Use \( C_p - C_v = R \) and the ratio \( \gamma = \frac{C_p}{C_v} \) to solve for molar specific heats.

Answer 1

The difference between molar specific heats at constant pressure (\( C_p \)) and constant volume (\( C_v \)) is: \[ C_p - C_v = R. \] Given: \( C_p - C_v = 9000 \, \text{J/kg K} \), and \( \frac{C_p}{C_v} = 1.5 \).
Note: The unit J/kg K suggests specific heats per unit mass, but “molar” implies per mole. Assuming a typo and interpreting as J/mol K (common in such problems).
\[ C_p - C_v = 9000 \, \text{J/mol K}, \quad \frac{C_p}{C_v} = 1.5. \] Let \( C_v = x \). Then \( C_p = 1.5x \).

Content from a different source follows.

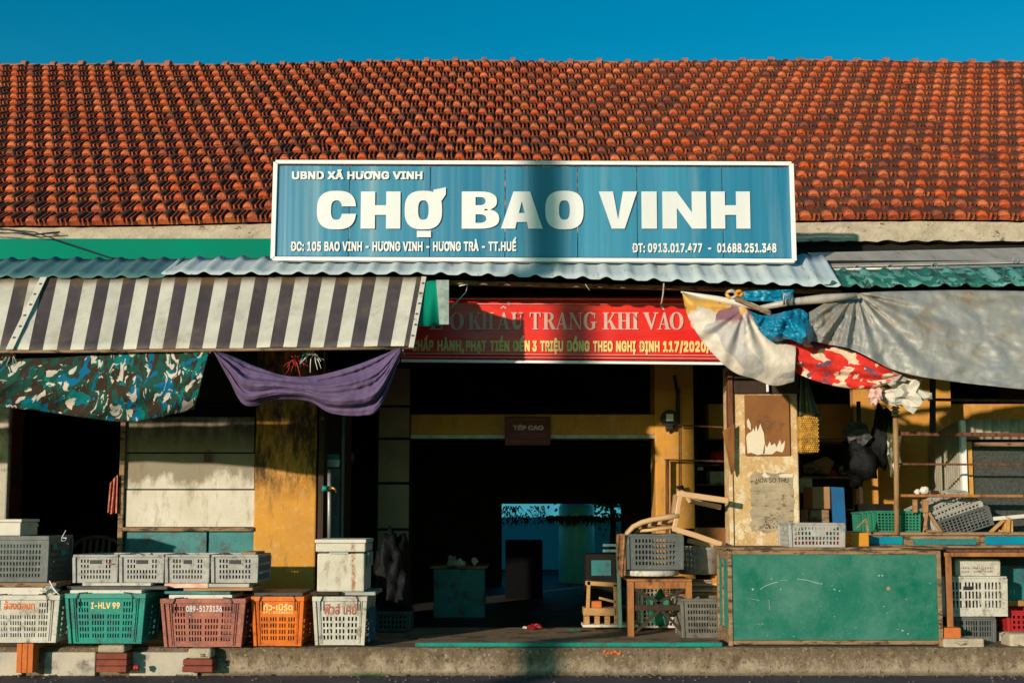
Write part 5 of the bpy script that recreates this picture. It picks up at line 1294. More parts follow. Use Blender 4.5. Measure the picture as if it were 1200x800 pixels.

\[ 1.5x - x = 9000 \quad \Rightarrow \quad 0.5x = 9000 \quad \Rightarrow \quad x = 18000. \] \[ C_v = 18000 \, \text{J/mol K}, \quad C_p = 1.5 \times 18000 = 27000 \, \text{J/mol K}. \] Answer: \( C_p = 27000 \, \text{J/mol K} \), \( C_v = 18000 \, \text{J/mol K} \).